Can there be drawn on a circle of radius $1$ a number of $1975$ distinct points, so that the distance (measured on the chord) between any two points (from the considered points) is a rational number?
Problem
Source: IMO ShortList, Soviet Union 1, IMO 1975, Day 2, Problem 5
Tags: trigonometry, algebra, point set, rational, roots of unity, IMO, IMO 1975
Peter
13.11.2005 23:01
Hmm... I think the answer is yes and this will go by induction. Assume we have such a structure for $n$, and consider a chord [a,b] on the circle. Then if there is a point with rational distance to a and to b, by ptolemy's theorem it has rational distance to every other point in the structure. (since the quadrilateral is cyclic) But now we have to prove that there is a chord for which there are an infinity of points having rational distance to both points... Wlog assume one point is $(1,0)$, and represent a second point as $[\cos(t),\sin(t)]$. Then we find that $\sqrt{2-2\cos(t)}=2\sin\left(\frac t2\right)$ has to be rational, so there are an infinity of points at rational distance of that one point, more specifically all points with rational y-ordinate... but then I miss the rigorous argument to complete the proof... anyone able to finish?
kunterbunt
13.05.2009 19:51
Start with the two points A=(-1,0) and B=(1,0). Another point (cos t, sin t) has rational distance to both if both cos(t/2) and sin(t/2) are rational. An infinite number of these points can easily be found by either using the formula for Pythagorean triples or intersecting a line through (-1,0) with rational slope with the circle. Ptomely's theorem ensures that any two points X,Y among them have also rational distance as XY is the only unknown distance in ABXY.
tobash_co
17.02.2012 18:33
Since there are infinitely many primitive Pythagorean triples, there are infinitely many angles $\theta$ s.t. $sin\theta ,cos\theta$ are both rational. Call such angles good. By angle-sum formulas, if $a,b$ are good, then $a+b,a-b$ are also good. For points $A,B$ on the circle $\omega$, let $\angle AB$ be the angle subtended by $AB$. Now inductively construct points on $\omega$ s.t. all angles formed by them are good; for 1,2 take any good angle. If there are $n$ points chosen, pick a good angle $\theta$ and a marked point $A$ s.t. the point $B$ on $\omega$ with $\angle AB=\theta$ is distinct from the $n$ points. Since there are infinitely many good angles but finitely many marked points, such $\theta$ exists. For a previously marked point $P$ we have $\angle BP=\pm \angle AP\pm \angle AB$ for suitable choices for the two $\pm$. Since $\angle AP ,\angle AB$ are both good, it follows that $\angle BP$ is good, which finishes induction by adding $B$. Observe that these points for $n=1975$ work: since $AB=2sin\angle AB$ for $A,B$ on the circle, it follows that $AB$ is rational, and so we're done.
jatin
07.03.2012 13:41
Here are 2 very nice solutions: 1) http://www.artofproblemsolving.com/Forum/viewtopic.php?p=2016134#p2016134 2) http://www.artofproblemsolving.com/Forum/viewtopic.php?p=2182412#p2182412
lifeismathematics
28.12.2022 21:48
Since there are infinitely rational points on the unit circle.

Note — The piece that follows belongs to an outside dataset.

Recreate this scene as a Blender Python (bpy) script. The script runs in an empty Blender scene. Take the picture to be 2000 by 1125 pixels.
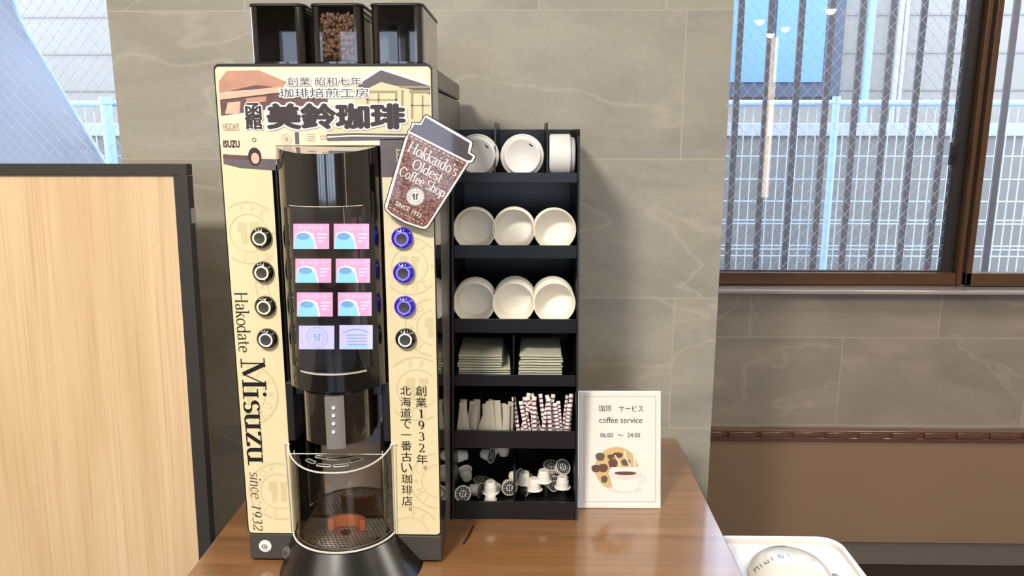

we choose such a point $z_{A}$ s.t. $z_{A}=\cos{\alpha_{A}}+i\sin{\alpha_{A}}$ s.t. $(\cos{\alpha_{A}},\sin{\alpha_{A}})\in \mathbb{Q}$
so we get $z_{A}^2=\cos{2\alpha_{A}}+i\sin{2\alpha_{A}}$
similarly we choose $z_{B}^2=\cos{2\alpha_{B}}+i\sin{2\alpha_{B}}$ s.t. $\alpha_{A}\neq \alpha_{B}$ and $(\cos{\alpha_{B}},\sin{\alpha_{B}})\in \mathbb{Q}$
so we get |$z_{A}^2-z_{B}^2|=\sqrt{2-2\cos{2(\alpha_{A}-\alpha_{B})}}=2|\sin{(\alpha_{A}-\alpha_{B})}|=2|\sin{\alpha_{A}}\cdot \cos{\alpha_{B}}-\cos{\alpha_{A}}\cdot \sin{\alpha_{B}}| \in \mathbb{Q}$
since choice of $z_{A}$ and $z_{B}$ was arbitrary , so for any no. of points we can have that distance between any two points is rational
hence it works for $n=1975$ also as desired $\blacksquare$
HL-Lee2010
27.02.2024 11:31
kunterbunt wrote: Ptomely's theorem ensures that any two points X,Y among them have also rational distance as XY is the only unknown distance in ABXY. Your proof is very nice but maybe it is 'Ptolemy' and not 'Ptomely'?